Bisnis.com, JAKARTA -- Harga bijih besi diperkirakan cenderung melemah menuju US$60 per ton pada 2018.
Berdasarkan laporan National Australia Bank (NAB) yang dikutip Bloomberg pada Kamis (2/11), pertumbuhan permintaan baja China cenderung mengalami tren melambat akibat penurunan aktivitas kontruksi di negara konsumen terbesar secara global itu.
Tim analis NAB memaparkan pertumbuhan harga rumah di Negeri Panda telah melambat secara signifikan dan aktivitas konstruksi mungkin mendingin.

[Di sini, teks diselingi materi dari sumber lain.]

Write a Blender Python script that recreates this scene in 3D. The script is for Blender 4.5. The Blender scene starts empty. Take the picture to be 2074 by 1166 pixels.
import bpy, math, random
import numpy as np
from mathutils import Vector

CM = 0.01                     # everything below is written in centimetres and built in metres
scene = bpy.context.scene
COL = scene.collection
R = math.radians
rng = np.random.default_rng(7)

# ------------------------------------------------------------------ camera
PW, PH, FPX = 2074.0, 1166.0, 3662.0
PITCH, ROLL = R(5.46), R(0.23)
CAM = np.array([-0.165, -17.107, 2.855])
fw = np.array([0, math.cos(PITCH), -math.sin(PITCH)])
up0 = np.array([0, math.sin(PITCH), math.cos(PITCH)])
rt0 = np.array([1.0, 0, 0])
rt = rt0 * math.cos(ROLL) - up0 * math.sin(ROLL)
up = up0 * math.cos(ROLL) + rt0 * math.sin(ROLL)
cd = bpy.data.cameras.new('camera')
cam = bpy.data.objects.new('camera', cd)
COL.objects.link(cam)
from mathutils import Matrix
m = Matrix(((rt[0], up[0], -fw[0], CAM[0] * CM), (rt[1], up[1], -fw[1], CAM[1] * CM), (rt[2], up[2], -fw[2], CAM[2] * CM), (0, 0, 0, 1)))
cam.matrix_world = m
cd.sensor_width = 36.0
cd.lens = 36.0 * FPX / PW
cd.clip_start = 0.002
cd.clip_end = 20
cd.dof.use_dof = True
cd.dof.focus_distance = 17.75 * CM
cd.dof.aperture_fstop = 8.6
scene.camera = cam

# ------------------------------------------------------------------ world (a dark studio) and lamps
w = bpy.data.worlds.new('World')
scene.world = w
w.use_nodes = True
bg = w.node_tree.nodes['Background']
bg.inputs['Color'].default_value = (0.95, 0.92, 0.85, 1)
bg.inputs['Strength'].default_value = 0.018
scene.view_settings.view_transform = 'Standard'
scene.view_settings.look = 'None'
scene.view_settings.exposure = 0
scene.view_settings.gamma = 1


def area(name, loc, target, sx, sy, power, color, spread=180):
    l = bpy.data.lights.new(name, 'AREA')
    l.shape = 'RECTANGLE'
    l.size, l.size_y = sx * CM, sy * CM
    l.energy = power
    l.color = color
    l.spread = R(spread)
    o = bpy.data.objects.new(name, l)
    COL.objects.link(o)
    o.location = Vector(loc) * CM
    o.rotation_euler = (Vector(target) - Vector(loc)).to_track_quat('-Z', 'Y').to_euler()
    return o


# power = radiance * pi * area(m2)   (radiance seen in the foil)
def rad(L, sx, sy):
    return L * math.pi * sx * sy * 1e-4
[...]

Kelanjutan tren ini akan memperlambat peningkatan konsumsi baja pada akhir 2017 dan 2018. Perlambatan pertumbuhan konsumsi baja China turut menekan penyerapan bijih besi sebagai bahan baku utama.
Baca Juga
"Kami memperkirakan harga bijih besi pada 2018 cenderung melemah menuju US$60 per ton,” papar tim analis NAB, seperti dikutip dari Bloomberg, (2/11).
Pada penutupan perdagangan Kamis (2/11), harga bijih besi kadar 62% di bursa Dalian kontrak teraktif Januari 2018 naik 4,5 poin atau 1,04% menuju 437 yuan (US$66,15) per ton. Sepanjang 2017 harga merosot 32,97% dari penutupan 30 Desember 2016 di posisi 652 yuan (US$93,95) per ton.